Types of recommendations

Budget recommendations

“Shift $X from Campaign A to Campaign B.” Triggered when payback-adjusted ROAS in the target campaign is more than 15% higher than the source campaign, spend capacity exists in the target (not budget-limited), and the confidence threshold is met. FloKit calculates payback-adjusted ROAS using actual subscription revenue — not platform-reported conversion value.

Creative recommendations

“Pause creative X — trial conversion declining 35% vs 30-day average.” FloKit flags creatives where trial conversion rate is declining, independent of CTR. A creative that still generates clicks but is producing fewer trials is a spend efficiency problem that platform reporting won’t surface. Creative recommendations always include the trailing 30-day trial conversion baseline for comparison.

Audience recommendations

“Exclude lookalike segment Y — 60-day refund rate 3× account average.” Audience recommendations are based on cohort quality — renewal rate, refund rate, and 90-day LTV — not just acquisition volume. A lookalike segment that generates installs cheaply but churns fast is costing you more per retained subscriber than the CPI suggests.

Offer recommendations

“Test 7-day trial on annual plan in UK — annual plan has 2× 90-day LTV vs monthly but lower trial conversion.” FloKit suggests A/B tests for offers, not unilateral changes. Offer recommendations surface cases where LTV signals suggest an untested offer configuration could improve payback, and propose a scoped test to validate. FloKit does not modify offers or pricing directly.

Paywall recommendations

“High-performing offer X is not shown to cohorts with the strongest payback history — consider broadening exposure.” Paywall recommendations are generated from a join of paywall_viewed, offer_viewed, and subscription_started events. They surface mismatches between your best-converting paywall configurations and your highest-LTV user segments. Available during private beta.

Confidence scoring

Each recommendation includes a confidence score from 0 to 100. The score is calculated from:
  • Sample size — number of users in the affected cohorts.
  • Statistical power — signal strength relative to variance in the metric.
  • Cohort stability — whether the trend is consistent across multiple cohort weeks or driven by a single outlier period.
FloKit does not surface recommendations below 70% confidence. The confidence threshold for actions entering the approval queue is configurable in Guardrails — the default is 80%, recommended minimum is 85%.

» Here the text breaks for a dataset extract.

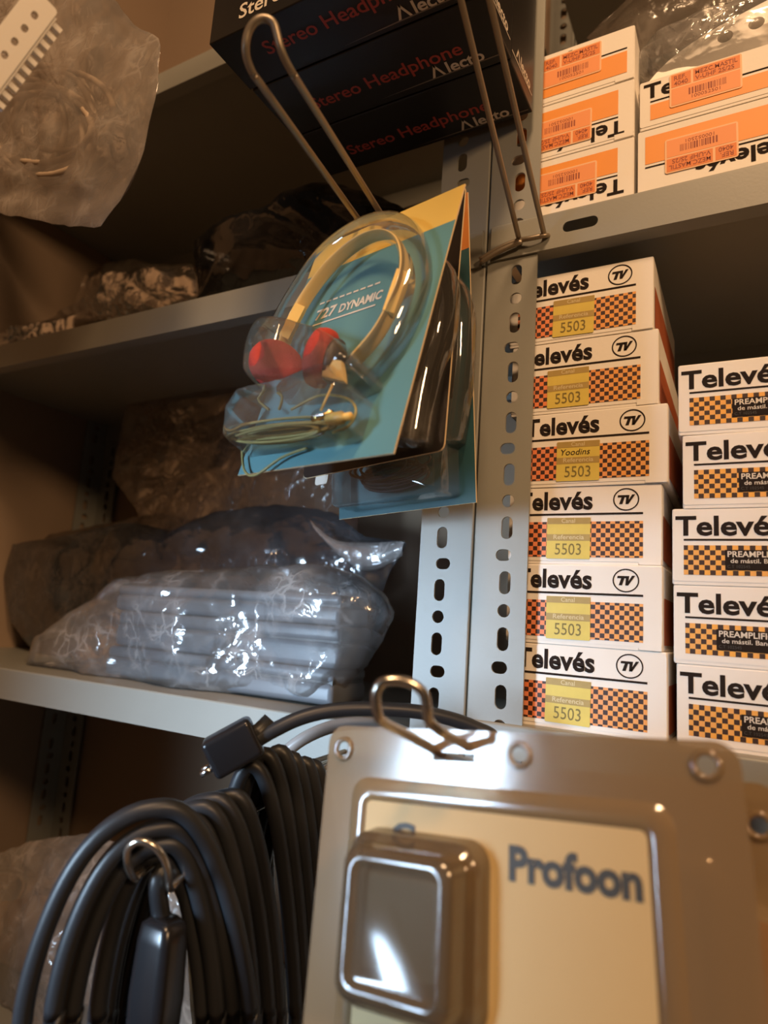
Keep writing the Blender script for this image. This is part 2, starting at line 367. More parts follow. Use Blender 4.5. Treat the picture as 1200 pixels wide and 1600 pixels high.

Explaining a recommendation

Every action in the queue includes a structured explanation:
  • The signal that triggered it — the specific metric deviation FloKit detected.
  • The expected impact — projected change in CAC, ROAS, or trial conversion, with the confidence score.
  • The guardrails checked — which guardrails were evaluated and whether any were close to triggering.
  • The rollback condition — the metric threshold that would trigger a rollback if the action goes live.
If an explanation feels incomplete or the signal doesn’t match what you’re seeing in your own reporting, use the Feedback button on the action card. FloKit’s team reviews flagged recommendations and they feed directly into model improvement.